Neste contexto, a tolerância do sistema fiscal à interposição, numa estrutura de investimento, de sociedades cuja única razão de existir começa e acaba no aproveitamento de mecanismos de natureza fiscal, terá chegado ao fim, muito embora a visibilidade desta rejeição fique adiada até a Autoridade Tributária começar a reagir.

Assim, se é verdade que, num primeiro momento, a estrutura de investimento tradicional ainda enche o prato (nem que seja com molho), não é menos verdade que, com a sua implementação, começará uma contagem decrescente até aparecerem os primeiros “pecados mortais” que se escondem no pagamento de juros ou dividendos, nas mais-valias, já para não falar nas obrigações de comunicação à Autoridade Tributária.

Por outras palavras, a mera interposição de uma sociedade “decorativa” numa estrutura de investimento é tão eficaz como despejar natas num bife duro e pouco suculento: o problema não está propriamente nas natas (não temos nada contra os clássicos), mas na falta de substância do bife.

Perante este cenário, poder-se-á continuar a cozinhar com a estrutura de sempre (até que a primeira inspeção apareça e imponha uma forte “dieta”) ou, alternativamente, optar por repensar e proteger o investimento, fazendo escolhas acertadas, ainda que, à primeira vista, pareça que se está a pagar mais por um prato menos cheio. No entanto, remata-se com uma frase feita e com toda a sua sabedoria intrínseca: nem tudo o que parece é!

Ora, como é sabido, o não pagamento ao Estado do imposto devido é, desde logo, brindado com juros e coimas pesadas, sendo que, neste caso, o imposto em falta não é negligenciável: é frequentemente a diferença entre não ter pago nada (por errada aplicação de uma isenção) e taxas que, consoante os casos, podem chegar aos 35%.

Note-se, a este propósito, que mesmo no que diz respeito aos investimentos já em curso, devem ser tomadas medidas de melhoria e correção, por forma a que estes acompanhem o estado da arte.

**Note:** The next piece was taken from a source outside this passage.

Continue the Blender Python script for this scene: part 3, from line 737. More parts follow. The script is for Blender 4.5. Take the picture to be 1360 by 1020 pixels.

Tal como na culinária, não se fica à espera até que cheire a queimado…

Importa recordar, por último, que os pecados antes referidos não são apenas caros perante a Autoridade Tributária, uma vez que, dependendo da forma de desinvestimento, também futuros investidores poderão exigir garantias ou compensação (a dolorosa redução do “preço”), para que a sua digestão seja mais fácil.